*Your task*: Only the number is wanted: how many lines of these entries contain the word "script"?

*Records with scene code*:
....
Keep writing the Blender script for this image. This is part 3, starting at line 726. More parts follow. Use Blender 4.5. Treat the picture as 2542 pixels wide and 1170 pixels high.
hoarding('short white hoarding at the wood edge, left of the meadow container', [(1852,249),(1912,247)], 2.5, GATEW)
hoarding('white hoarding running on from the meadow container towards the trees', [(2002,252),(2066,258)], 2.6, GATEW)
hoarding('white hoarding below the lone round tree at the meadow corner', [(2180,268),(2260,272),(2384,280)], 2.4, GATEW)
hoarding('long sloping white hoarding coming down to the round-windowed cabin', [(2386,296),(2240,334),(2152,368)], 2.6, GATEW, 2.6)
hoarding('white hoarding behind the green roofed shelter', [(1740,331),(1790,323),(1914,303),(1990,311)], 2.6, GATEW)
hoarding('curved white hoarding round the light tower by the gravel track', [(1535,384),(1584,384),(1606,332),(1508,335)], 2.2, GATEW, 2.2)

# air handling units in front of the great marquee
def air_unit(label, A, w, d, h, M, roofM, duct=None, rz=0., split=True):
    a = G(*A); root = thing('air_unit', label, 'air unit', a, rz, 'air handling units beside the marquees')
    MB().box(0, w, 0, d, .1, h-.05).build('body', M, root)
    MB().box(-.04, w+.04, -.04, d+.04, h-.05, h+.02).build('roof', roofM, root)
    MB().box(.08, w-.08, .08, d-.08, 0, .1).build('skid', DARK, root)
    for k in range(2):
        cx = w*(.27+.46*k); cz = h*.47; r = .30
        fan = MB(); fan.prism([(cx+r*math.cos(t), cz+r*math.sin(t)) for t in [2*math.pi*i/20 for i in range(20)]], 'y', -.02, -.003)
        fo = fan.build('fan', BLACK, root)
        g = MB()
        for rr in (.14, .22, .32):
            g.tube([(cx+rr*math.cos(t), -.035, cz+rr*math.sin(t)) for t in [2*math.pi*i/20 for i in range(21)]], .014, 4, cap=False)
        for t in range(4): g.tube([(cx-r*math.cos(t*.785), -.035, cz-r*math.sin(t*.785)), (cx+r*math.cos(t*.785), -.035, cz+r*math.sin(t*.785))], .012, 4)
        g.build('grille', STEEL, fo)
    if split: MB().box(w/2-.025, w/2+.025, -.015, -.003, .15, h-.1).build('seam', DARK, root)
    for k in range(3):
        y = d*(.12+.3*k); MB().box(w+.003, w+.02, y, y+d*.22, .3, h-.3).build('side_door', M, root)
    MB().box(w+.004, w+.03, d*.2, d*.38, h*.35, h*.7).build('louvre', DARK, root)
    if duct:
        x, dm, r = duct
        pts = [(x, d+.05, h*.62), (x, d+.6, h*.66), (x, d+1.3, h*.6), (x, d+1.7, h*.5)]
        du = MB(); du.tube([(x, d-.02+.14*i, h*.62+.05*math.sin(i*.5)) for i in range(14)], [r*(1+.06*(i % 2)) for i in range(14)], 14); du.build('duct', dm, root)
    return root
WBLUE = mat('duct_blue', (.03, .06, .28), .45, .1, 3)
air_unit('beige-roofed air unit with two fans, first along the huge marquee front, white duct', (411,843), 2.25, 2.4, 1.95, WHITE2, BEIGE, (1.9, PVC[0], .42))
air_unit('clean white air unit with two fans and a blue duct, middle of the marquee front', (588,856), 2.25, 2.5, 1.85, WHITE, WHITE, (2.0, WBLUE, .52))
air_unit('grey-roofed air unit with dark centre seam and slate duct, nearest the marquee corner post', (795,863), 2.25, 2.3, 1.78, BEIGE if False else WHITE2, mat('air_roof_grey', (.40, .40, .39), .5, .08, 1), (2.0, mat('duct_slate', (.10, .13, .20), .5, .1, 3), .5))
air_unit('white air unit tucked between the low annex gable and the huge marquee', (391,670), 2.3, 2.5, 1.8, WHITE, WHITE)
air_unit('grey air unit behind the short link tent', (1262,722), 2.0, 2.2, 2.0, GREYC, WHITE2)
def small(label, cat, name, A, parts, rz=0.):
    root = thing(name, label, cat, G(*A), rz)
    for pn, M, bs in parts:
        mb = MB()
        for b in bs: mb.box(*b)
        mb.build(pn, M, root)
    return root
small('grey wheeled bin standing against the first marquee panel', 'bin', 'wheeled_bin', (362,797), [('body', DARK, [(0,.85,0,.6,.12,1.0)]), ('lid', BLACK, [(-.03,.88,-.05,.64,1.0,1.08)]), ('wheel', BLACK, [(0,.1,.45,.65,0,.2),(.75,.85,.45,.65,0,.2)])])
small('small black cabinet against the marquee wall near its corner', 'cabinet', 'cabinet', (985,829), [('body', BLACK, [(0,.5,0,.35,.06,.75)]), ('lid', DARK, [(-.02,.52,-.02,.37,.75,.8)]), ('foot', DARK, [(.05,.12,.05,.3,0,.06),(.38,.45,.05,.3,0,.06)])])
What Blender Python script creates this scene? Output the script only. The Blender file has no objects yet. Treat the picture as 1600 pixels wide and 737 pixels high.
....
*Solved problem*: 2